FR:
Le débat contemporain entourant l’utilisation du sort en politique tend parfois à oublier que celui-ci s’inscrit dans un contexte institutionnel précis. En effet, la discussion tente généralement de révéler une nature immanente au tirage au sort. Parmi les auteurs ayant abordé cette question, deux pôles peuvent être dégagés : ceux qui mettent l’accent sur le caractère neutralisateur du hasard en politique et ceux qui insistent sur sa dimension égalitaire. Or, de telles positions obscurcissent le fait que c’est en fonction de certains arrangements institutionnels spécifiques que les potentiels neutralisateurs ou égalitaires du tirage au sort sont mis de l’avant. Adoptant à la fois une perspective philosophique, historique et sociologique, cet article analyse le tirage au sort en politique selon l’angle de son essence et de ses effets. Un survol de différentes expériences historiques aide à illustrer le fait que le potentiel du tirage au sort en politique dépend principalement de la pratique politique dans laquelle il s’inscrit.

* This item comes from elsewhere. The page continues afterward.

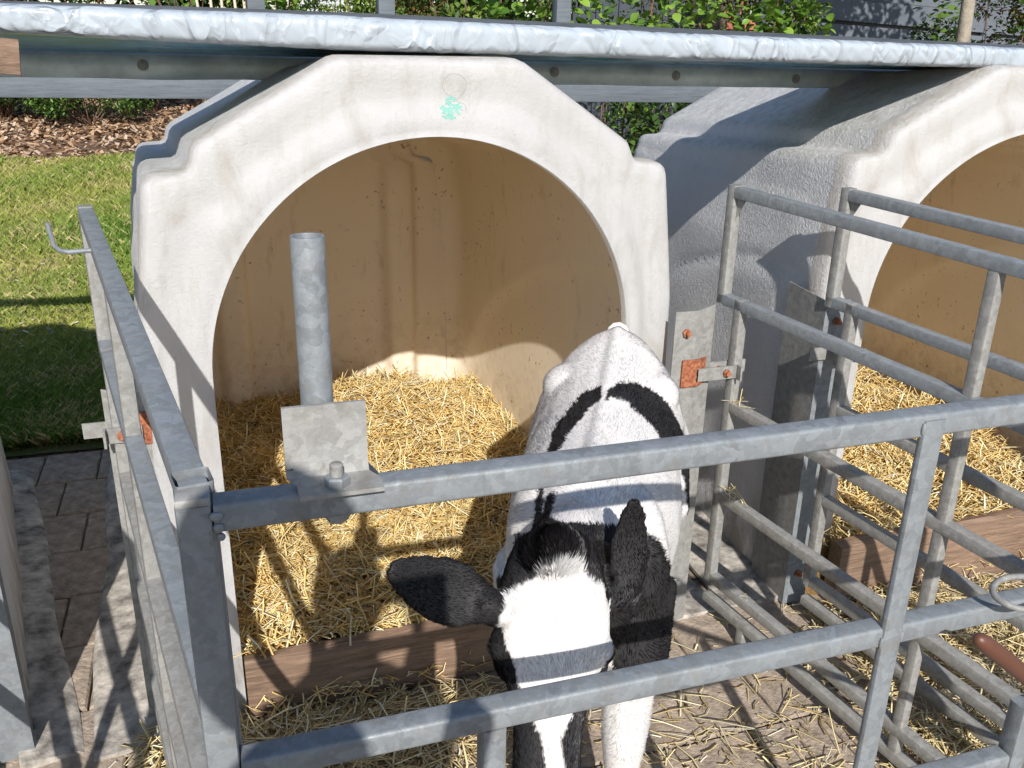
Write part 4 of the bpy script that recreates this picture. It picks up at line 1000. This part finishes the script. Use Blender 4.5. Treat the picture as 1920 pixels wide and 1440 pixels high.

Par la suite, une comparaison de l’élection et du tirage permet de démontrer le caractère problématique de l’idée d’une essence de ces processus et de démontrer l’importance d’une réflexion en termes de potentialité et non de nature.
EN:
The contemporary debate surrounding the use of sortition (political lotteries) sometimes tends to forget that it takes place in a specific institutional context. Indeed, the discussion usually tries to reveal an immanent nature in the draw. Among the authors who have addressed this issue, two poles can be identified: those who focus on the neutralizing nature of luck in politics and those who insist on its equalizing dimension. Both positions obscure the fact that the neutralizing or egalitarian outcomes of sortition depend on specific institutional arrangements. Adopting a philosophical, historical and sociological perspective, this article analyzes lotteries in politics focusing on both its essence and effects. An overview of different historical experiences helps to illustrate that the potential of sortition depends mainly on the political practice in which it operates. Subsequently, a comparison of the election and the draw is used to demonstrate the problematic nature of the idea of the essence of these processes and to demonstrate the importance of thinking in terms of potentiality and not of nature.